> [PROBLEM DETAILS]:
Repeat exactly the lines running from the first line of the data to the line containing "from mathutils import Vector, Matrix", both ends included, and nothing else; drop the pictures.

> [RECORDS TO PROCESS]:
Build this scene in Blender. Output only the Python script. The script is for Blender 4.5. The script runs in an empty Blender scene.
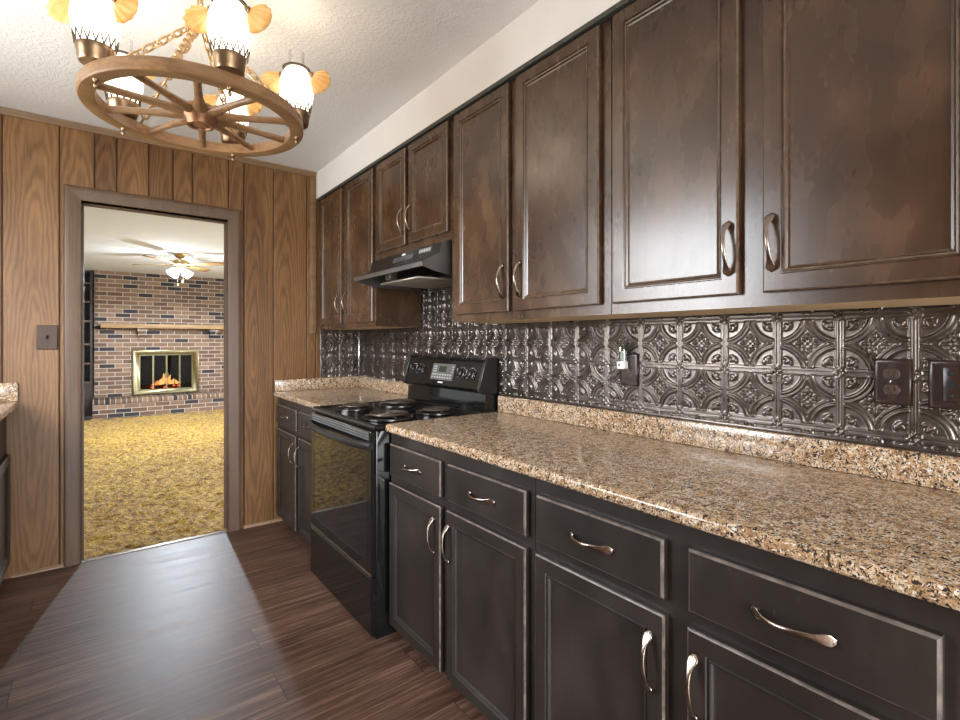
import bpy, bmesh, math, random
import numpy as np
from mathutils import Vector, Matrix

random.seed(7)
SC = bpy.context.scene
COL = SC.collection
PI = math.pi

# ------------------------------------------------------------------ camera, sky, exposure
cam_data = bpy.data.cameras.new('camera')
cam = bpy.data.objects.new('camera', cam_data)
COL.objects.link(cam)
cam.location = (0, 0, 1.2445)
cam.rotation_euler = (PI / 2, 0, -math.radians(37.545))
cam_data.sensor_width = 36.0
cam_data.lens = 495.73 / 960 * 36.0
cam_data.shift_y = -19.0 / 960
cam_data.clip_start = 0.02
SC.camera = cam

world = bpy.data.worlds.new('sky')
SC.world = world
world.use_nodes = True
_bg = world.node_tree.nodes['Background']
_bg.inputs['Color'].default_value = (0.93, 0.96, 1.0, 1)
_bg.inputs['Strength'].default_value = 16.0
_wt = world.node_tree          # bright overcast sky above, darker ground below the horizon
_tc = _wt.nodes.new('ShaderNodeTexCoord'); _sx = _wt.nodes.new('ShaderNodeSeparateXYZ'); _rp = _wt.nodes.new('ShaderNodeValToRGB')
_mr = _wt.nodes.new('ShaderNodeMapRange'); _mr.inputs['From Min'].default_value = -1.0
_wt.links.new(_tc.outputs['Generated'], _sx.inputs[0]); _wt.links.new(_sx.outputs[2], _mr.inputs[0]); _wt.links.new(_mr.outputs[0], _rp.inputs[0]); _wt.links.new(_rp.outputs[0], _bg.inputs['Color'])
_e = _rp.color_ramp.elements
_e[0].position = .485; _e[0].color = (.38, .385, .36, 1)
_e[1].position = .52; _e[1].color = (.93, .96, 1.0, 1)

vs = SC.view_settings
vs.view_transform = 'Standard'
vs.look = 'None'
vs.gamma = 1.0
vs.use_curve_mapping = False
vs.exposure = 0.75

LAMP_GLOBE = 1.5      # emission of the chandelier's white globes
LAMP_POINT = 0.55       # W, bulb light leaving through each glass chimney
FAN_LIGHT = 190.0      # W, ceiling fan light kit


def portal(name, loc, rot, sx, sy):
    d = bpy.data.lights.new(name, 'AREA')
    d.shape = 'RECTANGLE'
    d.size, d.size_y = sx, sy
    d.cycles.is_portal = True
    o = bpy.data.objects.new(name, d)
    o.location = loc
    o.rotation_euler = rot
    COL.objects.link(o)


def point(name, loc, watts, col, radius=0.03):
    d = bpy.data.lights.new(name, 'POINT')
    d.energy = watts
    d.color = col
    d.shadow_soft_size = radius
    o = bpy.data.objects.new(name, d)
    o.location = loc
    COL.objects.link(o)
    return o


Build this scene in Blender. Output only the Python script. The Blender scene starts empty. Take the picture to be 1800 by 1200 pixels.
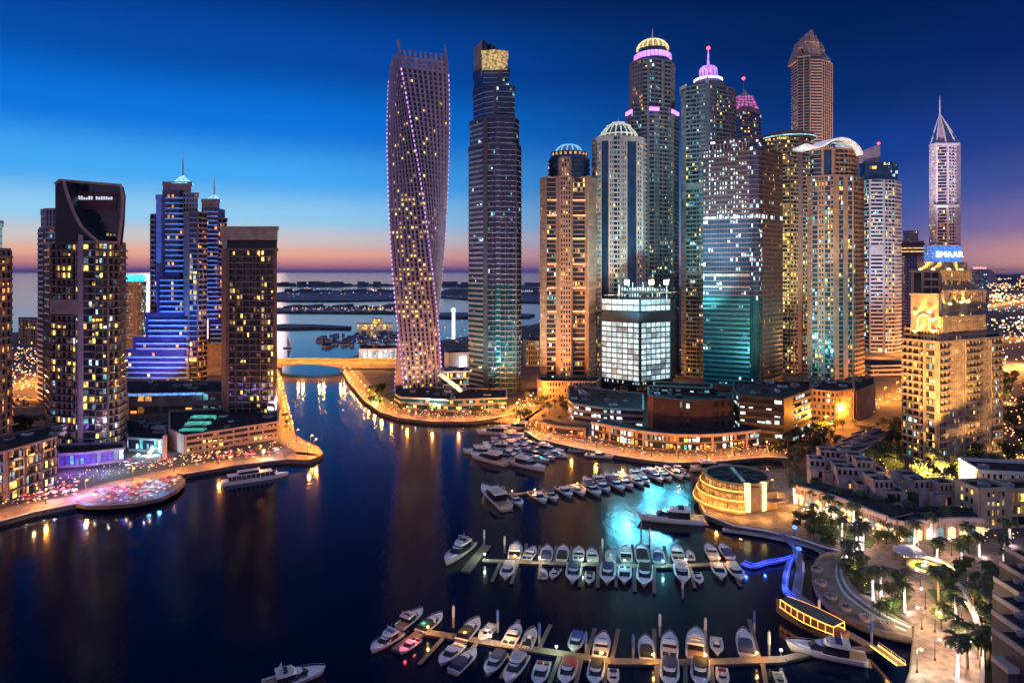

> [EXERCISE OUTPUT]:
Build this scene in Blender. Output only the Python script. The script is for Blender 4.5. The script runs in an empty Blender scene.
import bpy, bmesh, math, random
import numpy as np
from mathutils import Vector, Matrix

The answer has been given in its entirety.